SA13B-3991:
Multi-Camera Reconstruction of Fine Scale High Speed Auroral Dynamics

Monday, 15 December 2014
Michael Hirsch1, Joshua L Semeter1, Matthew D Zettergren2, Hanna Dahlgren1,3, Chhavi Goenka1 and Hassanali Akbari1, (1)Boston University, Boston, MA, United States, (2)Embry-Riddle Aeronautical Univ, Daytona Beach, FL, United States, (3)KTH Royal Institute of Technology, Stockholm, Sweden
Abstract:
The fine spatial structure of dispersive aurora is known to have ground-observable scales of less than 100 meters. The lifetime of prompt emissions is much less than 1 millisecond, and high-speed cameras have observed auroral forms with millisecond scale morphology. Satellite observations have corroborated these spatial and temporal findings. Satellite observation platforms give a very valuable yet passing glance at the auroral region and the precipitation driving the aurora.
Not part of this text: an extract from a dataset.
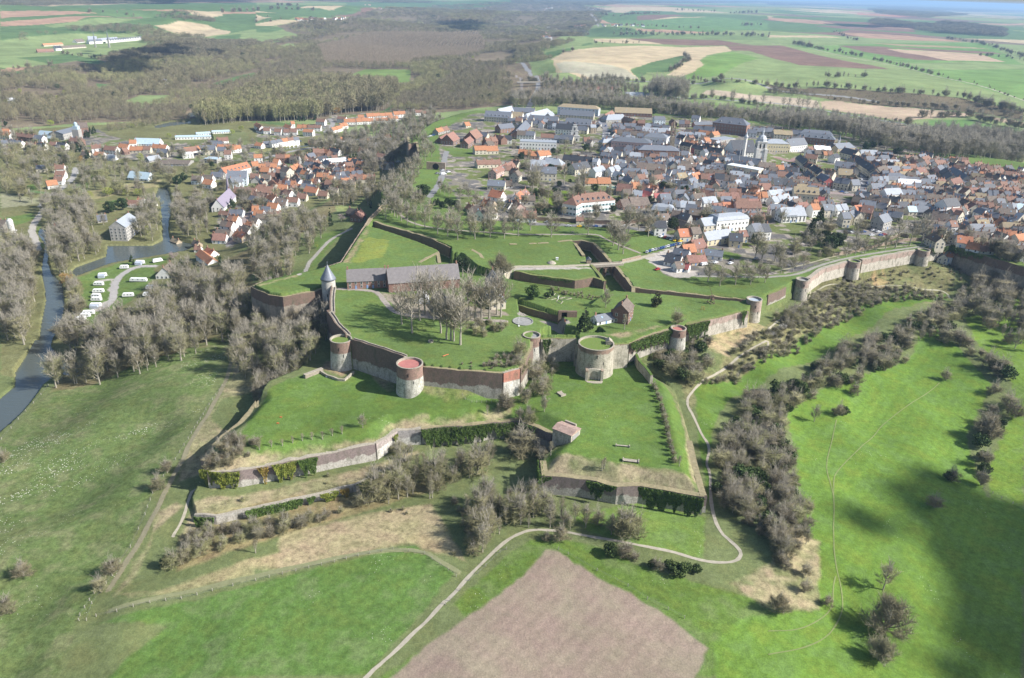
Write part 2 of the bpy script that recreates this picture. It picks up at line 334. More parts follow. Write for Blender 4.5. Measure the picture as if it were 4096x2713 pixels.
# distant country: a patchwork of strips beyond what could be traced
if True:
    u = fx * .8 + fy * .35; v = fy - .2 * fx
    cell = (rand_noise(np.floor(u / 520) * 97.3, np.floor(v / 900) * 61.7, .01, 21)); cols = np.array([G1, G2, PK, G1, TF, G2, DK, G1, PALE, WOOD])
    gc[hills] = G2; gc[far] = cols[(cell[far] * 9.99).astype(int)]
for t in ('O 0,160 120,150 240,135 330,112 560,110 700,85 640,60 760,42 1000,12 1250,4 1420,28 1370,62 1250,108 1190,142 1260,185 1440,195 1400,240 1000,262 900,268 600,282 500,280 200,285 0,300',):
    zone(t, WOOD, .6)
for z in ['T00 0,55 700,50 2361,25 T10 800,20 T20 0,10 T20 0,30 T10 1000,70 750,140 0,290 T00 2361,270 1900,330 1400,260 1200,300 600,310 400,330 0,380']: zone(z, G1, .2)
ZF = [('T00 0,105 300,100 900,125 300,150 0,175', PK), ('T00 0,210 500,165 900,150 1060,160 700,200 300,235 0,245', PK), ('T00 400,240 700,200 1060,165 1300,175 1100,215 800,240 500,255', G2),
 ('T00 1060,85 1500,90 2361,110 2361,130 1900,130 1500,105', PK), ('T00 990,155 1300,155 1650,190 1400,165', DK), ('T00 1420,235 1640,200 1900,230 2130,290 2100,315 1900,340 1700,330 1500,270', TF),
 ('T00 1700,100 2080,105 2050,150 1950,165 1780,140', TF), ('T10 0,100 180,120 0,115', TF), ('T10 0,220 230,180 400,195 150,240 0,240', TF), ('T10 0,135 160,160 0,200', TF), ('T10 380,75 480,55 830,55 700,105 560,75', TF), ('T10 0,25 840,30 830,45 0,45', G2),
 ('T10 370,105 700,95 780,130 650,165 430,150', G1), ('T10 780,115 850,75 1040,65 960,110', G1), ('T10 30,260 200,250 260,265 120,300 0,300', G1),
 ('T00 0,540 150,530 480,590 300,620 0,640', G2), ('T00 0,630 300,615 100,670 0,665', PK), ('T00 150,535 640,500 900,550 1020,600 860,600 700,560 540,590 450,590', G1), ('T00 60,670 300,640 540,600 560,640 260,690', G1),
 ('T00 1270,435 1640,415 1650,440 1400,445', G1), ('T00 1940,370 2000,335 2230,315 2210,360', G1),
 ('T00 1160,930 1290,880 1570,880 1560,930 1300,1000 1170,960', G2), ('T00 880,770 1050,780 1030,830 900,810', G1), ('T00 1960,770 2361,670 2361,700 2010,785', G1),
 ('T10 700,780 1010,640 1430,645 1420,760 1250,770 1000,750', (.15, .22, .07)), ('T10 1170,1030 1280,950 1300,960 1210,1030', G1), ('T10 180,450 290,400 420,410 300,440', G2), ('T00 0,620 0,640 60,640', G1),
 ('T00 1280,1260 1060,1230 1400,1180 1760,1170 2361,1120 T10 540,1150 560,1170 0,1190 T00 2361,1200 2100,1190 1700,1250', (.10, .16, .06)), ('T00 1560,1350 1650,1300 1930,1300 1880,1345', TF),
 ('T20 450,330 720,270 1100,260 1350,330 720,350', G1), ('T20 240,510 560,445 600,470 340,540', G1),
 ('T20 640,415 720,390 750,410 640,430', G1), ('T20 740,120 1100,100 1500,110 2361,190 T30 940,230 600,300 T20 1300,300 1160,250 1000,220 800,170', G1), ('T20 1000,190 1300,190 1900,160 2361,210 2361,270 1900,300 1500,280 1150,255 980,225', (.12, .21, .08)),
 ('T20 1140,265 1500,280 1860,305 1600,312 1150,288', PK), ('T20 1150,150 1500,135 1640,150 1380,178 1160,192', DK), ('T20 1280,190 1480,158 1900,160 1500,170', TF),
 ('T20 1350,320 2361,330 2361,375 1900,372 1060,356 740,352', (.16, .22, .09)), ('T20 750,360 1060,358 1400,412 1000,402 760,382', TF), ('T20 1060,357 1900,370 2240,415 1980,421 1400,411', DK), ('T20 2000,374 T30 120,395 240,410 0,420 T20 2240,413', G2),
 ('T20 360,550 480,480 700,450 1300,425 1960,424 2030,470 1800,510 1730,560 1780,595 1700,650 1550,712 1430,692 1620,560 1600,520 1400,550 1090,640 1170,735 800,745 650,730 400,660 380,590', TF),
 ('T20 400,590 900,600 1070,650 1165,730 800,745 450,665', (.38, .36, .26)), ('T20 1095,645 1350,560 1590,515 1630,560 1500,640 1420,665 1250,672 1170,728', G1),
 ('T20 1555,718 1780,600 1735,560 1800,512 2030,470 2200,475 T30 0,530 270,600 600,612 1000,642 1150,650 1300,690 1600,718 2361,930 2361,1030 1800,905 1200,850 600,810 0,775 T20 1900,760', G2),
 ('T20 1550,725 1770,600 1740,565 1810,520 2030,480 2280,540 1900,700 1700,730', (.15, .25, .07)),
 ('T20 1970,424 2361,420 T30 120,420 350,480 700,560 1120,640 900,636 280,602 0,527 T20 2200,473 2030,468', DK),
 ('T30 160,415 700,420 850,480 1250,550 1700,562 2361,575 2361,930 1600,720 1200,610 900,540 600,490 350,450', (.15, .25, .08)), ('T30 1200,580 2361,575 2361,640 1500,640', G2),
 ('T30 640,415 1100,400 2000,400 2361,600 1680,562 1000,540', (.13, .23, .07)), ('T30 0,325 600,340 690,352 0,348', TF), ('T30 650,422 1060,432 1670,560 1380,556 900,482', DK), ('T30 1100,453 1500,472 1950,500 2190,572 1670,562', (.42, .32, .22)),
 ('T30 1050,432 1950,495 2170,500 2060,480 1300,440', DK), ('T30 630,300 1300,335 1700,370 1800,392 900,352', PK), ('T30 930,398 1800,432 2060,457 1200,425', (.30, .25, .14)), ('T30 420,240 700,238 1340,272 1360,300 700,268', DK), ('T30 640,235 1300,262 1340,272 900,250', PK),
 ('T30 820,120 1300,150 1450,160 1200,158 830,138', (.42, .20, .13)), ('T30 0,160 500,195 640,228 400,222 0,180', PK), ('T30 0,150 60,155 0,165', TF), ('T30 1700,225 2361,245 2361,285 2200,280', G1), ('T30 1780,210 2361,215 2361,235 1900,228', PK),
 ('T30 480,938 620,930 1200,988 1700,1032 2361,1130 2361,1172 1900,1062 1500,1092 1230,1122 900,1062 500,1005', (.42, .33, .23)), ('T20 1750,870 1790,835 1950,840 2361,885 T30 60,890 460,930 480,1000 0,960 T20 2100,910', (.42, .35, .26)),
 ('T30 0,780 600,812 1200,852 1800,908 2361,1035 2361,1120 1700,1025 1200,985 600,925 300,870 0,830', SCRUB), ('T30 650,1080 1200,1140 1600,1240 1590,1270 1200,1190 700,1110', (.40, .33, .24)),
 ('T30 1480,1112 1800,1104 2361,1205 2361,1245 1900,1215 1600,1185 1500,1162', (.12, .22, .07)), ('T20 1220,940 1700,930 2361,1000 T30 300,1040 600,1080 300,1110 0,1090 T20 2300,1050 1400,1040 1240,980', (.15, .23, .07)),
 ('T20 280,920 430,910 560,930 420,990 290,1040 270,980', G2)]
for t, c in ZF: zone(t, c, .15, str_=.5)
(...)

To gain further insight into the fine structure of accelerated particles driven into the ionosphere, ground-based optical instruments staring at the same region of sky can capture the evolution of processes evolving on time scales from milliseconds to many hours, with continuous sample rates of 100Hz or more. Legacy auroral tomography systems have used baselines of hundreds of kilometers, capturing a “side view” of the field-aligned auroral structure. We show that short baseline (less than 10 km), high speed optical observations fill a measurement gap between legacy long baseline optical observations and incoherent scatter radar. The ill-conditioned inverse problem typical of auroral tomography, accentuated by short baseline optical ground stations is tackled with contemporary data inversion algorithms. We leverage the disruptive electron multiplying charge coupled device (EMCCD) imaging technology and solve the inverse problem via eigenfunctions obtained from a first-principles 1-D electron penetration ionospheric model. We present the latest analysis of observed auroral events from the Poker Flat Research Range near Fairbanks, Alaska. We discuss the system-level design and performance verification measures needed to ensure consistent performance for nightly multi-terabyte data acquisition synchronized between stations to better than 1 millisecond.